* **LISTING**:

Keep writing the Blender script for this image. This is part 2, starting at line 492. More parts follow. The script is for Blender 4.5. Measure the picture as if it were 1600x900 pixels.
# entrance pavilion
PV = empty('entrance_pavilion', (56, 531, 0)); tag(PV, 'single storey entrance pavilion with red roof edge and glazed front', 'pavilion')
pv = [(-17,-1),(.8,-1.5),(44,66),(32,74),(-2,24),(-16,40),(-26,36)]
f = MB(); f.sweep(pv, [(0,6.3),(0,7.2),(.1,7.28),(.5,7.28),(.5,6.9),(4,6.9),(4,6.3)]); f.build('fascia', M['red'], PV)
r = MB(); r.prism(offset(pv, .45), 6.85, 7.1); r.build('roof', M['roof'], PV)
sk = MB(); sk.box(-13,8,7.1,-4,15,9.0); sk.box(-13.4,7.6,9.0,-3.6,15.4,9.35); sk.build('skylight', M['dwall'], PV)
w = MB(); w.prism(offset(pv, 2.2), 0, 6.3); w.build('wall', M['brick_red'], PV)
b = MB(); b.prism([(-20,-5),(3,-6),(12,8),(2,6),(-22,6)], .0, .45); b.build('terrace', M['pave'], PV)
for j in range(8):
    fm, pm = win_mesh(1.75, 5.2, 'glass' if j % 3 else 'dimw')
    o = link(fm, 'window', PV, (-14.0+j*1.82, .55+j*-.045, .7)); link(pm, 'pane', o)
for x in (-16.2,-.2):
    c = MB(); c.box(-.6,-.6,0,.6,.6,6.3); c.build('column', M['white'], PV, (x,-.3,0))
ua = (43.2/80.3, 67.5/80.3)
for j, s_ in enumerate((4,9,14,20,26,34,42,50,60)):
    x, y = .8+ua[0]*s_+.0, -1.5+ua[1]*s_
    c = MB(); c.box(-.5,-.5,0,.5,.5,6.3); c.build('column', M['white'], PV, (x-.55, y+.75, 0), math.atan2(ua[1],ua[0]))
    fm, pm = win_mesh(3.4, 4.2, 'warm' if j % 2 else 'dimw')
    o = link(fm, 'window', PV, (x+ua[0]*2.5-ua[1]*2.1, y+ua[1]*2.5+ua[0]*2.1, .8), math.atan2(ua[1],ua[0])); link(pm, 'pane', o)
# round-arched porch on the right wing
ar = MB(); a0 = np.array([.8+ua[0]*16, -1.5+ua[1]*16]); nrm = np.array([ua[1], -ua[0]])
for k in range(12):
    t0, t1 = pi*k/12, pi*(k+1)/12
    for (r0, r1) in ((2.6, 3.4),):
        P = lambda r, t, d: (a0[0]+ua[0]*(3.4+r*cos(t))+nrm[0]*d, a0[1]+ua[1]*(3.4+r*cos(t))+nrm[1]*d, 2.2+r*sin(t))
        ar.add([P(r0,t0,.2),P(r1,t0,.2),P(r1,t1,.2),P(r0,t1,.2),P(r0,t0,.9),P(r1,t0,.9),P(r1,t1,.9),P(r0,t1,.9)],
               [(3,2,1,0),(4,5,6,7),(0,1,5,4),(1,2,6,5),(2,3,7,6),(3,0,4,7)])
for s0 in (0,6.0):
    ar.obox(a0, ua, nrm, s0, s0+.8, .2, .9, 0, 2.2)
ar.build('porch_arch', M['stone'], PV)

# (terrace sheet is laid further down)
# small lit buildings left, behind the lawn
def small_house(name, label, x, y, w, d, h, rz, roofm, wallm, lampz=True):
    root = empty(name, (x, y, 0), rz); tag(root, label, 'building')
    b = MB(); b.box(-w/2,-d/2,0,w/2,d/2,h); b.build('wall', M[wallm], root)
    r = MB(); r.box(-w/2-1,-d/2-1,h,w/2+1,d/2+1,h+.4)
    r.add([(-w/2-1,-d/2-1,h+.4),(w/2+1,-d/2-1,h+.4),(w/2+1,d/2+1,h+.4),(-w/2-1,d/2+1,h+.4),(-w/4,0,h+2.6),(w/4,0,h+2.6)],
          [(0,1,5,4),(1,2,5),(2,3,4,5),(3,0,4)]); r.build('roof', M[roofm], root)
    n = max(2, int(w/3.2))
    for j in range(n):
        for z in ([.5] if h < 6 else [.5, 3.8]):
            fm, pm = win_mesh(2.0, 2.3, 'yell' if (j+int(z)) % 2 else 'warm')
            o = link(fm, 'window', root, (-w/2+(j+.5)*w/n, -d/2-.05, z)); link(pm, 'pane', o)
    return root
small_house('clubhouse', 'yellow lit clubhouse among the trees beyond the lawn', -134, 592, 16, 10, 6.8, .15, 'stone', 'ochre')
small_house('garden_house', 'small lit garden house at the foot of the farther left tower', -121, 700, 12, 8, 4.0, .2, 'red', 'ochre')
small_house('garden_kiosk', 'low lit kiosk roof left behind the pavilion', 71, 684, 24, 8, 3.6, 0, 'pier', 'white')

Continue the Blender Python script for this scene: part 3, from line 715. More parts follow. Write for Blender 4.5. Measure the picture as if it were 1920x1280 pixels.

* **EXERCISE DESCRIPTION**: Copy down the material exactly as written.

* **RESULT**:
Keep writing the Blender script for this image. This is part 2, starting at line 492. More parts follow. The script is for Blender 4.5. Measure the picture as if it were 1600x900 pixels.
# entrance pavilion
PV = empty('entrance_pavilion', (56, 531, 0)); tag(PV, 'single storey entrance pavilion with red roof edge and glazed front', 'pavilion')
pv = [(-17,-1),(.8,-1.5),(44,66),(32,74),(-2,24),(-16,40),(-26,36)]
f = MB(); f.sweep(pv, [(0,6.3),(0,7.2),(.1,7.28),(.5,7.28),(.5,6.9),(4,6.9),(4,6.3)]); f.build('fascia', M['red'], PV)
r = MB(); r.prism(offset(pv, .45), 6.85, 7.1); r.build('roof', M['roof'], PV)
sk = MB(); sk.box(-13,8,7.1,-4,15,9.0); sk.box(-13.4,7.6,9.0,-3.6,15.4,9.35); sk.build('skylight', M['dwall'], PV)
w = MB(); w.prism(offset(pv, 2.2), 0, 6.3); w.build('wall', M['brick_red'], PV)
b = MB(); b.prism([(-20,-5),(3,-6),(12,8),(2,6),(-22,6)], .0, .45); b.build('terrace', M['pave'], PV)
for j in range(8):
    fm, pm = win_mesh(1.75, 5.2, 'glass' if j % 3 else 'dimw')
    o = link(fm, 'window', PV, (-14.0+j*1.82, .55+j*-.045, .7)); link(pm, 'pane', o)
for x in (-16.2,-.2):
    c = MB(); c.box(-.6,-.6,0,.6,.6,6.3); c.build('column', M['white'], PV, (x,-.3,0))
ua = (43.2/80.3, 67.5/80.3)
for j, s_ in enumerate((4,9,14,20,26,34,42,50,60)):
    x, y = .8+ua[0]*s_+.0, -1.5+ua[1]*s_
    c = MB(); c.box(-.5,-.5,0,.5,.5,6.3); c.build('column', M['white'], PV, (x-.55, y+.75, 0), math.atan2(ua[1],ua[0]))
    fm, pm = win_mesh(3.4, 4.2, 'warm' if j % 2 else 'dimw')
    o = link(fm, 'window', PV, (x+ua[0]*2.5-ua[1]*2.1, y+ua[1]*2.5+ua[0]*2.1, .8), math.atan2(ua[1],ua[0])); link(pm, 'pane', o)
# round-arched porch on the right wing
ar = MB(); a0 = np.array([.8+ua[0]*16, -1.5+ua[1]*16]); nrm = np.array([ua[1], -ua[0]])
for k in range(12):
    t0, t1 = pi*k/12, pi*(k+1)/12
    for (r0, r1) in ((2.6, 3.4),):
        P = lambda r, t, d: (a0[0]+ua[0]*(3.4+r*cos(t))+nrm[0]*d, a0[1]+ua[1]*(3.4+r*cos(t))+nrm[1]*d, 2.2+r*sin(t))
        ar.add([P(r0,t0,.2),P(r1,t0,.2),P(r1,t1,.2),P(r0,t1,.2),P(r0,t0,.9),P(r1,t0,.9),P(r1,t1,.9),P(r0,t1,.9)],
               [(3,2,1,0),(4,5,6,7),(0,1,5,4),(1,2,6,5),(2,3,7,6),(3,0,4,7)])
for s0 in (0,6.0):
    ar.obox(a0, ua, nrm, s0, s0+.8, .2, .9, 0, 2.2)
ar.build('porch_arch', M['stone'], PV)

# (terrace sheet is laid further down)
# small lit buildings left, behind the lawn
def small_house(name, label, x, y, w, d, h, rz, roofm, wallm, lampz=True):
    root = empty(name, (x, y, 0), rz); tag(root, label, 'building')
    b = MB(); b.box(-w/2,-d/2,0,w/2,d/2,h); b.build('wall', M[wallm], root)
    r = MB(); r.box(-w/2-1,-d/2-1,h,w/2+1,d/2+1,h+.4)
    r.add([(-w/2-1,-d/2-1,h+.4),(w/2+1,-d/2-1,h+.4),(w/2+1,d/2+1,h+.4),(-w/2-1,d/2+1,h+.4),(-w/4,0,h+2.6),(w/4,0,h+2.6)],
          [(0,1,5,4),(1,2,5),(2,3,4,5),(3,0,4)]); r.build('roof', M[roofm], root)
    n = max(2, int(w/3.2))
    for j in range(n):
        for z in ([.5] if h < 6 else [.5, 3.8]):
            fm, pm = win_mesh(2.0, 2.3, 'yell' if (j+int(z)) % 2 else 'warm')
            o = link(fm, 'window', root, (-w/2+(j+.5)*w/n, -d/2-.05, z)); link(pm, 'pane', o)
    return root
small_house('clubhouse', 'yellow lit clubhouse among the trees beyond the lawn', -134, 592, 16, 10, 6.8, .15, 'stone', 'ochre')
small_house('garden_house', 'small lit garden house at the foot of the farther left tower', -121, 700, 12, 8, 4.0, .2, 'red', 'ochre')
small_house('garden_kiosk', 'low lit kiosk roof left behind the pavilion', 71, 684, 24, 8, 3.6, 0, 'pier', 'white')

Continue the Blender Python script for this scene: part 3, from line 715. More parts follow. Write for Blender 4.5. Measure the picture as if it were 1920x1280 pixels.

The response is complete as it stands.